Dazu ist das Sängerensemble musikalisch und schauspielerisch treffend ausgesucht:  Koloratursopran Natasha Sallès gibt einen enthusiastischen und kecken Jim – mit sehr guter Diktion, wenngleich mit einem kleinen englischen Akzent, der aber zum Charakter passt – immerhin ist Jim ein Waisenkind und die gesamte Geschichte ist ja auch seine Identitätssuche. In den Rollen der lieben Frau Waas und der bösen Frau Mahlzahn, die dann doch ein weiches Herz hat, glänzt Mezzosopran Caren van Oijen. Bariton Michael Mrosek ist der väterliche und abenteuerlustige Lokomotivführer Lukas, der immer eine Lösung oder Idee parat hat. Bariton Dániel Foki bietet unterschiedliche Persönlichkeiten für seine drei Rollen an: als Alfons, Nepomuk oder Oberbonze Pi Pa Po. Die beiden Tenöre Christoph Späth und Alexander Fedorov stolzieren als witzige Geier in pinkfarbenen Leggings über die Bühne am Anfang des zweiten Aktes – sehr zur Freude des Publikums. Zusätzlich treten sie als Herr Ärmel und Herr Tur Tur sowie als Kaiser von Mandala auf. Sopran Alma Sadé ist die sympathische, entführte Prinzessin Li Si und Sopran Julia Domke die burschikose Ping Pong.

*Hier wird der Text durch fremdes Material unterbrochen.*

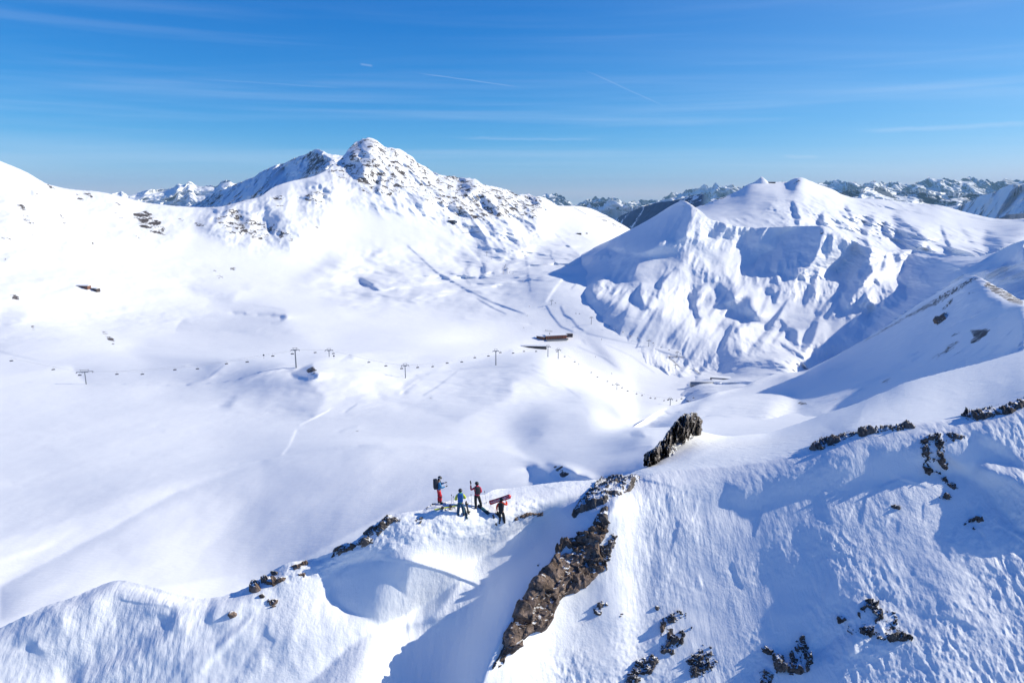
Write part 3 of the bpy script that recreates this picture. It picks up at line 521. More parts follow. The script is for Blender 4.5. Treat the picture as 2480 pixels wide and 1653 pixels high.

Die musikalische Leitung hat Ivo Hentschel inne, der das Orchester der Komischen Oper spielend durch die einfachen Motive der Partitur leitet. Dagmar Fiebig leitet den Kinderchor, der immer wieder freudig auftritt.

Man kann sich wünschen, dass diese Produktion auch von anderen deutschsprachigen Opernhäusern für ihre jüngsten Besucher aufgegriffen wird. Sie bietet einen guten Einstieg in die Welt des Musiktheaters und mindert die vermeintliche Hemmschwelle, die so oft mit einem Besuch eines Opernhauses genannt wird.

Tobender Applaus für die Solisten und die Produktion.